● Given exercise: In the listing below, locate the lines that hold the string "Measure". Copy those lines.

● Items:
#####
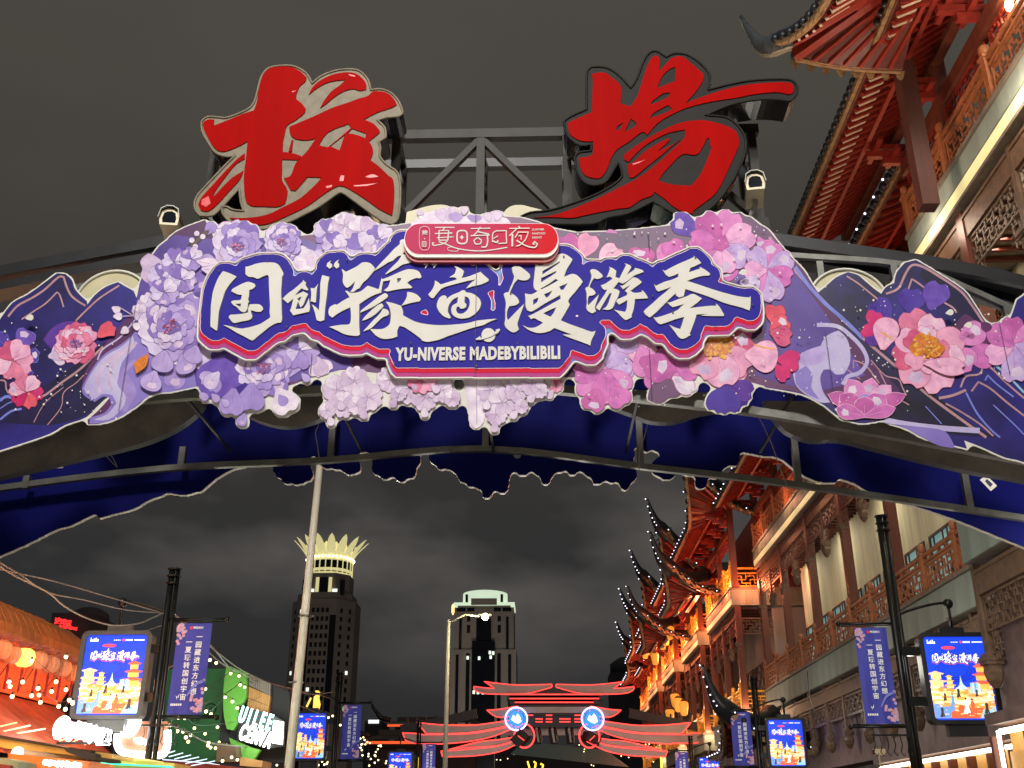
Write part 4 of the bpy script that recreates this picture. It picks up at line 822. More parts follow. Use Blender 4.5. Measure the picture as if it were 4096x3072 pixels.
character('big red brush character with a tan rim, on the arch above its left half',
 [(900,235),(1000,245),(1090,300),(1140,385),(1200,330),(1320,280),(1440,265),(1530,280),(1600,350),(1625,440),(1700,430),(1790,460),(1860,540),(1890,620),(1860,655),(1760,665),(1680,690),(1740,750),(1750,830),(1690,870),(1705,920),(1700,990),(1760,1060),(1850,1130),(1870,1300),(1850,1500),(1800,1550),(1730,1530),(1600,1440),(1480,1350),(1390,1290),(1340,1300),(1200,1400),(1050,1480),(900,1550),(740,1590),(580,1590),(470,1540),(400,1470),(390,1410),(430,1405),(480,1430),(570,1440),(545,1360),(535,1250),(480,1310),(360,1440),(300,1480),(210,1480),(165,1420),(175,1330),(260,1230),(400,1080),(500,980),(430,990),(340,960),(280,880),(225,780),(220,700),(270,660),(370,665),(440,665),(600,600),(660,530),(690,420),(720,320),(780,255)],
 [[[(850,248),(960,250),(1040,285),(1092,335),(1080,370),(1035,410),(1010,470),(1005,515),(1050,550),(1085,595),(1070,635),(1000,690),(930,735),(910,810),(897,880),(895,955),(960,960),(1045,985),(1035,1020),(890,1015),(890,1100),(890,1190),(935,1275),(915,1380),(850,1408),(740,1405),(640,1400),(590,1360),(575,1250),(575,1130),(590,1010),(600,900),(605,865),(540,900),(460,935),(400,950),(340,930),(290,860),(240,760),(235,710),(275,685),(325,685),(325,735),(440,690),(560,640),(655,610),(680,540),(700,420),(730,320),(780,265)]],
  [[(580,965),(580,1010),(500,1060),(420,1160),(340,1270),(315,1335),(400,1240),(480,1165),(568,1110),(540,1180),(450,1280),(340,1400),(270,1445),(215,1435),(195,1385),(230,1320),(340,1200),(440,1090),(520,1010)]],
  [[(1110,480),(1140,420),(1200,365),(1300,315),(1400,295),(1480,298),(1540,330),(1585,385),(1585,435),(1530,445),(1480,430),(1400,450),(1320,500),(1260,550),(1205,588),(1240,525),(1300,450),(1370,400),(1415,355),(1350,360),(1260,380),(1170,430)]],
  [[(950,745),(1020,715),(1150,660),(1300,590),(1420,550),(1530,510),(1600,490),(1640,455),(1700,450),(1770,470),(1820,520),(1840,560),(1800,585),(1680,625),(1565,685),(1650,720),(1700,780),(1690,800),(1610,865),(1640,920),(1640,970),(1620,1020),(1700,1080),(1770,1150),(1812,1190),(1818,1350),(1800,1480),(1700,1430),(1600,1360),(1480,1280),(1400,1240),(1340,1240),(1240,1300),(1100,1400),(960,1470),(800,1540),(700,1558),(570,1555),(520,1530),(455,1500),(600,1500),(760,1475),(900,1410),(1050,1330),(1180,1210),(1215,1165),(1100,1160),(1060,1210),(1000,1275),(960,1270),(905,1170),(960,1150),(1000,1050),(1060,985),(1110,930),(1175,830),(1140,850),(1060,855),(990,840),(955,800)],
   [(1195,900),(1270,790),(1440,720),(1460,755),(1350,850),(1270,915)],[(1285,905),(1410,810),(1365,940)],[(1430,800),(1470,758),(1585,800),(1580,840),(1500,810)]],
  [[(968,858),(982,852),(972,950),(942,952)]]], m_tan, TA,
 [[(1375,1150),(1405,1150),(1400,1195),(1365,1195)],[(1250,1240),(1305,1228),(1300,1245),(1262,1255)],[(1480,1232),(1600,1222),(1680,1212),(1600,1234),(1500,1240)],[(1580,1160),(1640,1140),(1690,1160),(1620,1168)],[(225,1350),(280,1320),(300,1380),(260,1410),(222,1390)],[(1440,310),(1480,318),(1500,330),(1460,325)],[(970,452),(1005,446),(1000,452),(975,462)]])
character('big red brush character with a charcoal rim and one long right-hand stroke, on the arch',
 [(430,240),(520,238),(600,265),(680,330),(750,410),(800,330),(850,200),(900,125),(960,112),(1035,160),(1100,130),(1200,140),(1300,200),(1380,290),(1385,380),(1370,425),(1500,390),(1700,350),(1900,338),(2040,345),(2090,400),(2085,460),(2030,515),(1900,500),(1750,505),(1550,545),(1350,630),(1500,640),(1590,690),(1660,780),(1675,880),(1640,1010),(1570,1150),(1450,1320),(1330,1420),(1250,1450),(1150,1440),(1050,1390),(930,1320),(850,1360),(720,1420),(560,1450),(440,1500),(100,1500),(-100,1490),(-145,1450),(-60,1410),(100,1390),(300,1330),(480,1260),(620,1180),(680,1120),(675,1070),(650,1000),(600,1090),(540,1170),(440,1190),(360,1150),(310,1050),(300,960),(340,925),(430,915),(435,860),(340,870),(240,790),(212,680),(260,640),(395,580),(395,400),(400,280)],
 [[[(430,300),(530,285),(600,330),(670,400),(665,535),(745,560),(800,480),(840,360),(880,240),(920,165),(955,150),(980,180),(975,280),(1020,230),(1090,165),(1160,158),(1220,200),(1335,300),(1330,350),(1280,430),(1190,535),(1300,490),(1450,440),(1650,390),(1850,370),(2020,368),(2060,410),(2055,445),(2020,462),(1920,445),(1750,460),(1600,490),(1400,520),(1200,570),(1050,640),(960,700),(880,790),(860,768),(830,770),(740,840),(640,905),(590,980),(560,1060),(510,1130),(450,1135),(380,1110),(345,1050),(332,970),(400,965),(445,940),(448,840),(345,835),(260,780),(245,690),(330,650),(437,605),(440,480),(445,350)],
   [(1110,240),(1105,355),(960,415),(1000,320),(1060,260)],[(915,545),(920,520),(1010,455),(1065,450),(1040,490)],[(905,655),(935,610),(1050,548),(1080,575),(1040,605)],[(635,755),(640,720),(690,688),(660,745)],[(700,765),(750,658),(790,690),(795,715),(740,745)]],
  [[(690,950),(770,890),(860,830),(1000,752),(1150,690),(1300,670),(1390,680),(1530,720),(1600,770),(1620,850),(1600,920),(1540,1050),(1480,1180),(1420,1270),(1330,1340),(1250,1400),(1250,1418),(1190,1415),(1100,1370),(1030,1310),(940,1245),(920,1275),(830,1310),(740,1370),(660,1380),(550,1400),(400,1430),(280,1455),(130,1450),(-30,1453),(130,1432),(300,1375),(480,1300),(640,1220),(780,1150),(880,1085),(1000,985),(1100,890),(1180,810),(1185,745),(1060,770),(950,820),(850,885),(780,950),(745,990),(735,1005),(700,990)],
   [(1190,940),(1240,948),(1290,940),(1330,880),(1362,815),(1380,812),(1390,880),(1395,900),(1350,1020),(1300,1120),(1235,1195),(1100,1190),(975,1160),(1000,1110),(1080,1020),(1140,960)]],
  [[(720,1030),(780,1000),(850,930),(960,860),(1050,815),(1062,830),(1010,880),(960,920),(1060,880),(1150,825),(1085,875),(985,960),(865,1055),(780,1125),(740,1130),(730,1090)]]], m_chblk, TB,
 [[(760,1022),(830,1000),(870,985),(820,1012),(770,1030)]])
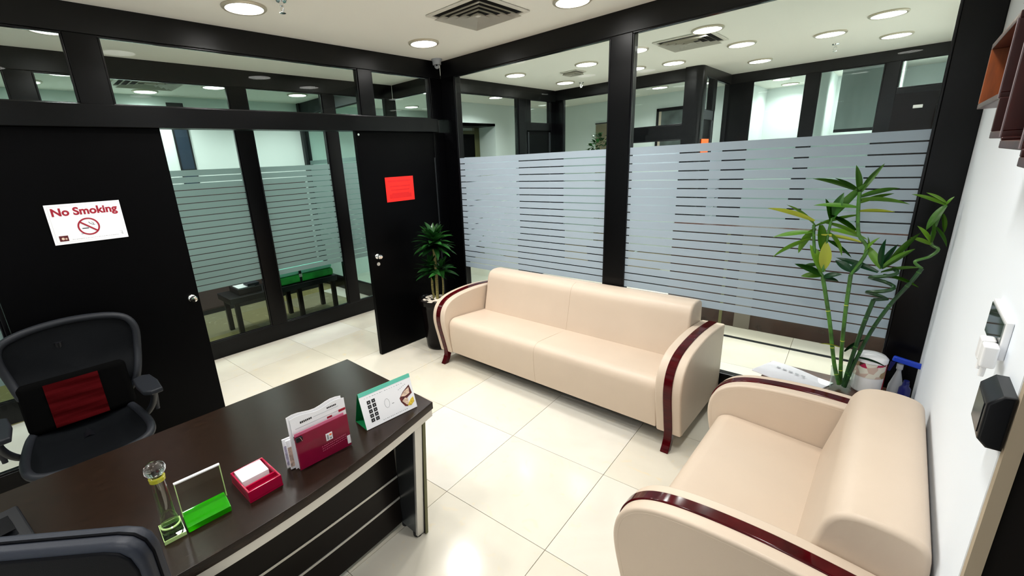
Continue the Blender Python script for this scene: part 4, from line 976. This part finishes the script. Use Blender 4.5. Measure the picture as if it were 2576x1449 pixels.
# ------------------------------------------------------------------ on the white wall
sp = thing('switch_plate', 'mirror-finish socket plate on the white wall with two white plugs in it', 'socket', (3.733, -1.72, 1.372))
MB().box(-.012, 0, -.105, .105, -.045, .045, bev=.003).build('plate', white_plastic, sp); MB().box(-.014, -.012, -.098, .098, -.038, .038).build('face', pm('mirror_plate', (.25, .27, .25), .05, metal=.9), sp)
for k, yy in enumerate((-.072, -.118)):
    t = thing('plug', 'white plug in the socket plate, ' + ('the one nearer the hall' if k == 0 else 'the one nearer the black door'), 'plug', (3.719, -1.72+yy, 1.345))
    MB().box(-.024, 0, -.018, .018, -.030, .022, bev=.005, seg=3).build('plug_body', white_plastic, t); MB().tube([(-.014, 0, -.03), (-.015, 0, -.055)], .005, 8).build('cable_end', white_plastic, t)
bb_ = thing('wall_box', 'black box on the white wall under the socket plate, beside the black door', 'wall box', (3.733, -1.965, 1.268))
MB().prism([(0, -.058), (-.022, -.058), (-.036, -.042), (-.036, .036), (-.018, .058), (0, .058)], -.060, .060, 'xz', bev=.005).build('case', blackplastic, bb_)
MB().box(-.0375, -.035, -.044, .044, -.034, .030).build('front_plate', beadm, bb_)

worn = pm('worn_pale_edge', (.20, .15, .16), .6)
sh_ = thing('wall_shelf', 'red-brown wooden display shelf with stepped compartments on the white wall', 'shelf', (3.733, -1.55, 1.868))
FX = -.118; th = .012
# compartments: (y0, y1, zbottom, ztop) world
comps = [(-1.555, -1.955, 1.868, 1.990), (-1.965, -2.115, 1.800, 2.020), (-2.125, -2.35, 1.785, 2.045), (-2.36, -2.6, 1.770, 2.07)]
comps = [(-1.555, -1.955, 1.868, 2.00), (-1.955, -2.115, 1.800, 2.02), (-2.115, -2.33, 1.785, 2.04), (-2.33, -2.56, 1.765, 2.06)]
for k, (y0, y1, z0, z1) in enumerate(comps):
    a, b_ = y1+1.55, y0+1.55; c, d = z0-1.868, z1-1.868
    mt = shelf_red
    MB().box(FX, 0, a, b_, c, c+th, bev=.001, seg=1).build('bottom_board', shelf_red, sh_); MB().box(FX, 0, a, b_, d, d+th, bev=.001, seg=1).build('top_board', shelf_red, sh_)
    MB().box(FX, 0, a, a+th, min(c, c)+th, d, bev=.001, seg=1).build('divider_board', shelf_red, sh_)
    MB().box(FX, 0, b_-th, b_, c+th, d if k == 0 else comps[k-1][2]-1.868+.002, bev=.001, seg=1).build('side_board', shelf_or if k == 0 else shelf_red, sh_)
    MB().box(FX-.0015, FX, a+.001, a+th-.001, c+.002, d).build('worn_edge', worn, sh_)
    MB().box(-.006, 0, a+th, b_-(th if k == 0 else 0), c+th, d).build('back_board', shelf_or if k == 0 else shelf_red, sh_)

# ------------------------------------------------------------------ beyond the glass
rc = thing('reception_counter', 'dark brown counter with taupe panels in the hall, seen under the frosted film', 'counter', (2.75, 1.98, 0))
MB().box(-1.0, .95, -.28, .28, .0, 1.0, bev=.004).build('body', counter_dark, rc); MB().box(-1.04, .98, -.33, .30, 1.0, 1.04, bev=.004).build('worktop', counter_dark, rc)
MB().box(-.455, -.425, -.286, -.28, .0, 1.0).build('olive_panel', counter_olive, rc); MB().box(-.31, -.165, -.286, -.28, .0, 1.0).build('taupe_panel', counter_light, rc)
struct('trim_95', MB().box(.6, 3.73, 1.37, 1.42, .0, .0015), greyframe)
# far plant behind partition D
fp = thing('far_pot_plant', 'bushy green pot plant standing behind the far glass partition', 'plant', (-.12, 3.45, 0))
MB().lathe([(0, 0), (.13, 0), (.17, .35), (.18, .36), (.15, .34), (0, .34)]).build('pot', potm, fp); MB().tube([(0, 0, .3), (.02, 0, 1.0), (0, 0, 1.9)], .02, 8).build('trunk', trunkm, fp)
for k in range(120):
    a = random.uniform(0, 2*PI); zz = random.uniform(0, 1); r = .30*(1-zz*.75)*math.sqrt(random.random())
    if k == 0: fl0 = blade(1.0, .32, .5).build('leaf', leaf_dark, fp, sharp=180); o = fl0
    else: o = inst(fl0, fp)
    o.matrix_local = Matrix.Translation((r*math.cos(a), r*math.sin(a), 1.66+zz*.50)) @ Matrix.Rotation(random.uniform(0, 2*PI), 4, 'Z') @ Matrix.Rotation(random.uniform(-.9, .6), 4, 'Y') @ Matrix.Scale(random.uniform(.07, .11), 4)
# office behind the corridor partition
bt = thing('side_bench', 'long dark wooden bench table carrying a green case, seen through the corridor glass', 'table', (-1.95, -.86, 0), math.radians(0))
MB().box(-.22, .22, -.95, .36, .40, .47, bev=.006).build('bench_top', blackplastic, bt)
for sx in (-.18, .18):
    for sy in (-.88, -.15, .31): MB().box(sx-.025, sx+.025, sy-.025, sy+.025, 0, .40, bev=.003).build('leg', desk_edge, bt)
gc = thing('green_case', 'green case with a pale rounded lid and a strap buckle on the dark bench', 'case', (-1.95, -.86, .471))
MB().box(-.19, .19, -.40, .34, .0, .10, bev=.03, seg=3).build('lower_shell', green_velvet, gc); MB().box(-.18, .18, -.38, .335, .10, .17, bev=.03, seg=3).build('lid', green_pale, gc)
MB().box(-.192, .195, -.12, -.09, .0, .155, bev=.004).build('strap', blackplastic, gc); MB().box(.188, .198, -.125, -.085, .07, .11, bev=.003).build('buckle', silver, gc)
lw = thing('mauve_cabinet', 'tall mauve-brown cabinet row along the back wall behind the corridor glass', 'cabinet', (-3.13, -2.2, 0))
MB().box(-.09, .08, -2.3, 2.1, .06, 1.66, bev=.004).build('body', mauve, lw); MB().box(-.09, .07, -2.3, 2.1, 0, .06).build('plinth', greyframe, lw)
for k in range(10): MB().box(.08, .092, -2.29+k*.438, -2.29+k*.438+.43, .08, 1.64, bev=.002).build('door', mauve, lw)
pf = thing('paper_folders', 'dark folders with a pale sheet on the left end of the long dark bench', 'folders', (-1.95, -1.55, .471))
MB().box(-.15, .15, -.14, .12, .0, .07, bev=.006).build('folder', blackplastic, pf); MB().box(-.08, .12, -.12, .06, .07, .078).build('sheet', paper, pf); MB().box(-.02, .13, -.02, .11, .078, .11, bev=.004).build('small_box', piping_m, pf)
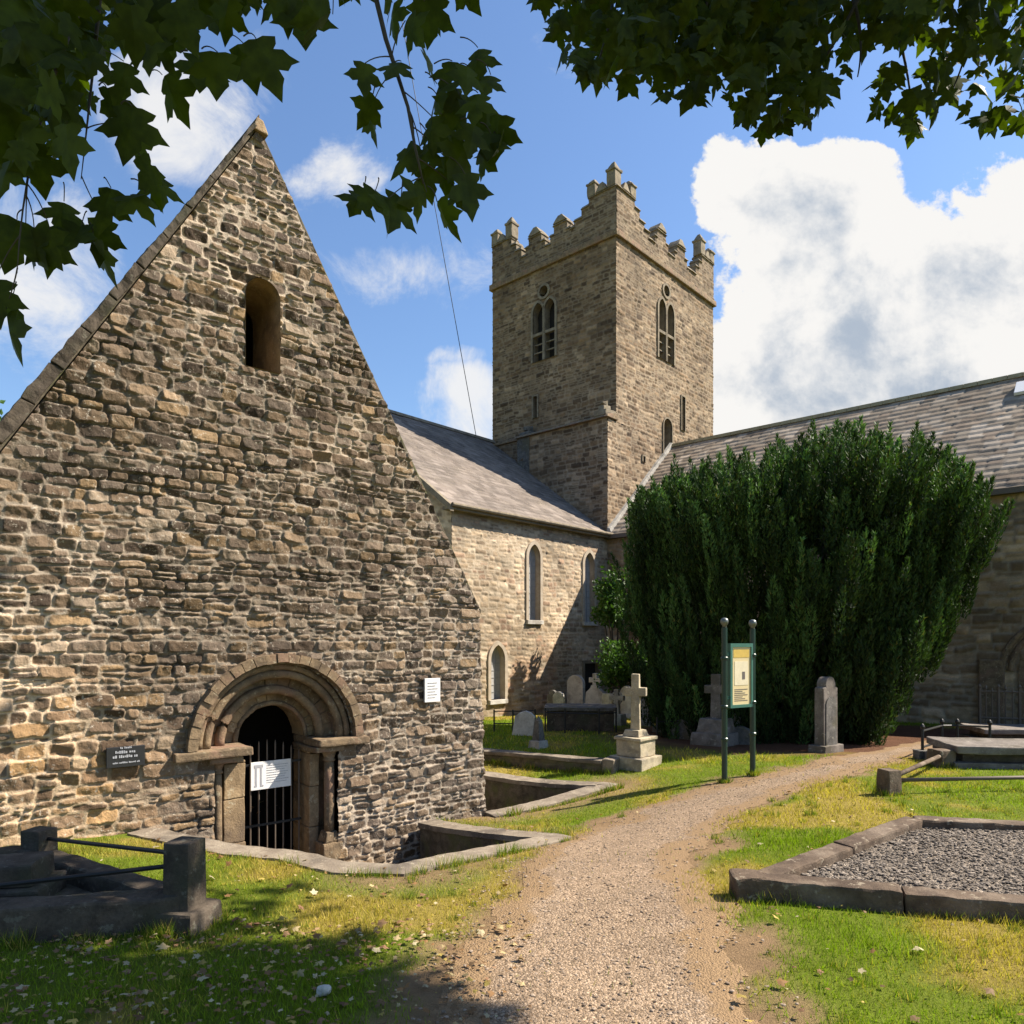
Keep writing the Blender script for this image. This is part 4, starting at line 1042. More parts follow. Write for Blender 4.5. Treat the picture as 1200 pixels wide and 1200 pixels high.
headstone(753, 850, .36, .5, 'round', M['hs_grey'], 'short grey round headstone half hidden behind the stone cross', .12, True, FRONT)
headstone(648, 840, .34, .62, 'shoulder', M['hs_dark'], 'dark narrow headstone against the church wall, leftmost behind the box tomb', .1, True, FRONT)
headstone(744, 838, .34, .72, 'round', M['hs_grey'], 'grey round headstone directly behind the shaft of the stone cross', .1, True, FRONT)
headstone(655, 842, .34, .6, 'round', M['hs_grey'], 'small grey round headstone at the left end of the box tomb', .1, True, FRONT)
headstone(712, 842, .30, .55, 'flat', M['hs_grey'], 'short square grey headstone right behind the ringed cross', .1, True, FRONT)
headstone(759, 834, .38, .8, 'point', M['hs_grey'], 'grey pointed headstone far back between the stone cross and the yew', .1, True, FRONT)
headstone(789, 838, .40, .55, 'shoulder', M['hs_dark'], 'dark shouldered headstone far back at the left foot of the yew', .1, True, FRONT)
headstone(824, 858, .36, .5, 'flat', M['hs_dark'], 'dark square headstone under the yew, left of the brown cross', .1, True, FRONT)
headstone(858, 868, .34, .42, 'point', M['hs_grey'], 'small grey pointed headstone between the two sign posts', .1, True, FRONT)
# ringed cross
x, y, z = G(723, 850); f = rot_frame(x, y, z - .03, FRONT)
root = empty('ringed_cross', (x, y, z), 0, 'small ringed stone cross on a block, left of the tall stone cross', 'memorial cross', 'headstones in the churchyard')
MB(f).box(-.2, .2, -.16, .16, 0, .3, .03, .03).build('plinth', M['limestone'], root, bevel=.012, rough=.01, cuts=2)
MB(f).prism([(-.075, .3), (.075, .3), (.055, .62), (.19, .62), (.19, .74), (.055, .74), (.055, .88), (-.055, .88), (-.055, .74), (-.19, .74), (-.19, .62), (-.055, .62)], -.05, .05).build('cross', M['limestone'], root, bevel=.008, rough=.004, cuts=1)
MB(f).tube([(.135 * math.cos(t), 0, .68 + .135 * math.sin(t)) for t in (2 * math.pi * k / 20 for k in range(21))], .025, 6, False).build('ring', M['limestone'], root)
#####
● Exercise response:
Write part 4 of the bpy script that recreates this picture. It picks up at line 822. More parts follow. Use Blender 4.5. Measure the picture as if it were 4096x3072 pixels.
Continue the Blender Python script for this scene: part 4, from line 976. This part finishes the script. Use Blender 4.5. Measure the picture as if it were 2576x1449 pixels.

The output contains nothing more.